Уже после кончины поэта был напечатан последний сборник его стихов «Судьбы». В нем читатель найдет ту же философию отчаяния, что и в поэмах 20-х годов, но в еще более углубленной и поэтически отточенной форме. Перед ним пройдут темы враждебной человеку природы («Дом пастуха»), бога, глухого к страданиям людей («Масличная гора»), любви, пропитанной ненавистью («Гнев Самсона»), которым поэт противопоставляет верность долгу («Бутылка, брошенная в море»), самопожертвование («Ванда, русская повесть»), героический стоицизм («Смерть волка») и веру в конечное торжество человеческого разума и цивилизации («Чистый дух»). Романтический пессимизм Виньи и близок байронизму и противоположен ему. Герой Виньи тоже находится в решительном разладе с действительностью — с обществом, природой и даже потусторонним миром. Но у Байрона этот разлад делает человека мятежником, а муза Виньи, воспитанная в ненависти к революции, не одобряет мятежей; поэтому герой его — только жертва и страдалец, правда -- что очень важно — героическая жертва и героический страдалец. Вслед за прогрессивными мыслителями Возрождения и Просветительства Виньи глубоко верит в ценность человека, в его право на самоутверждение и счастье, в его способность подниматься до высот великодушия и самопожертвования. Но в отличие от них он полагает, что человек, даже вооруженный всеми доблестями и добродетелями, беззащитен перед миром, перед слепой силой вещей и обстоятельств. Что бы он ни делал, ни творил, ни совершал — ему «от судеб защиты нет». Ни один подвиг не получает заслуженной награды: Элоа, светлый дух, воплощение женственности, отказывается от неба во имя любви, но не спасает темного ангела, а гибнет. Герой может обладать всей полнотой власти над людьми и природой, может быть неколебимо убежден в нужности и святости своего дела, — все равно он мучится одиночеством и жаждет лишь небытия. Таков Моисей в одноименной поэме: Приводит смертных в дрожь мое прикосновенье: Как буря — голос мой, как молния — веленья. Я не любим никем: я всем внушаю страх. Хочу людей обнять — и повергаю в прах. Господь, я одинок, хоть был всю жизнь всесильным. Позволь и мне в земле забыться сном могильным. (Перевод Ю. Корнеева)

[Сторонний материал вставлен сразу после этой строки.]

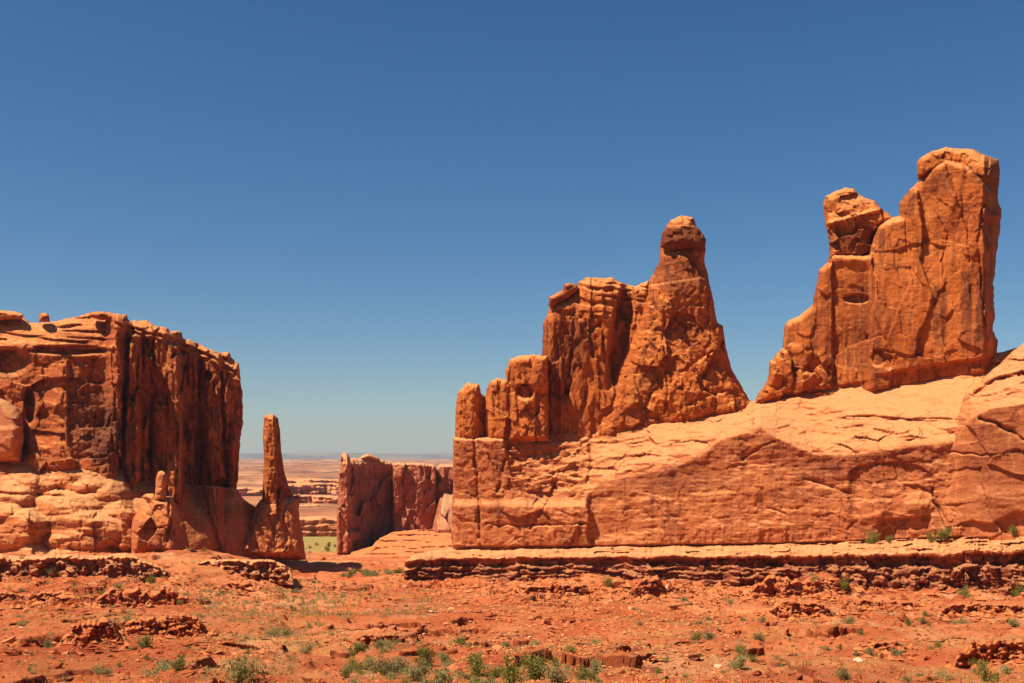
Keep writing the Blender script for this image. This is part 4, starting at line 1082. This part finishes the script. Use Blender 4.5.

Величие духа и в то же время сознание собственного бессилия определяют для Виньи и норму человеческого поведения в мире, его этику — категорический императив стоицизма: делай то, что предписывают тебе долг и великодушие, зная, что погибнешь, и погибай молча. Эту этику обреченности Виньи точно и твердо сформулировал в одной из своих последних поэм — в знаменитой «Смерти волка»:
Твой взор мне говорил: «Коль и в тебе есть твердость, Сумей взрастить в душе стоическую гордость И стань ценою дум, и бдений, и трудов Тем, чем с рожденья был я, вольный сын лесов. Пойми: стонать, рыдать, молить — равно позорно. Свой тяжкий крест неси и долго и упорно; Путь, что тебе судьбой назначен, протори; Потом, без слов, как я, отмучься и умри. (Перевод Ю. Корнеева)
Источники поэтического творчества далеко не всегда прозрачны и редко лежат на поверхности, поэтому попытка дать их упрощенную идеологическую формулу часто оборачивается вульгаризацией. Однако читая Виньи, нельзя не увидеть, что почти каждая его лиро-эпическая поэма представляет собой горькую, то более, то менее зашифрованную полемику с тем делом, которому он служил, отлично сознавая, что дело это обречено, не заслуживает иной участи и не достойно жертв, которые во имя его приносятся и которые, по мнению поэта, должно приносить. Не случайно Виньи еще до Некрасова посвятил целую поэму женам декабристов («Ванда»); участь отпрысков аристократии, восставших против первого и главного дворянина — монарха, не могла не волновать его. Но весьма характерно, что и здесь воспеты не мятеж, а самоотречение и жертвенность. Надо отдавать себе отчет в заблуждениях поэта для того, чтобы лучше понять его стихи, а не для того, чтобы выбросить их в помойную яму истории и оттолкнуть его самого на ту сторону баррикады. Какова бы ни была жизнь Виньи-человека, Виньи-поэт не примирился с буржуазной действительностью: он всегда стоял вне буржуазного общества и не пожелал превратить свое дарование в товар. Выходец из реакционной среды, он никогда не разделял ее иллюзий, и нам следует, по прекрасному выражению Луи Арагона, «научиться отделять черное золото его поэзии от мерзости его класса».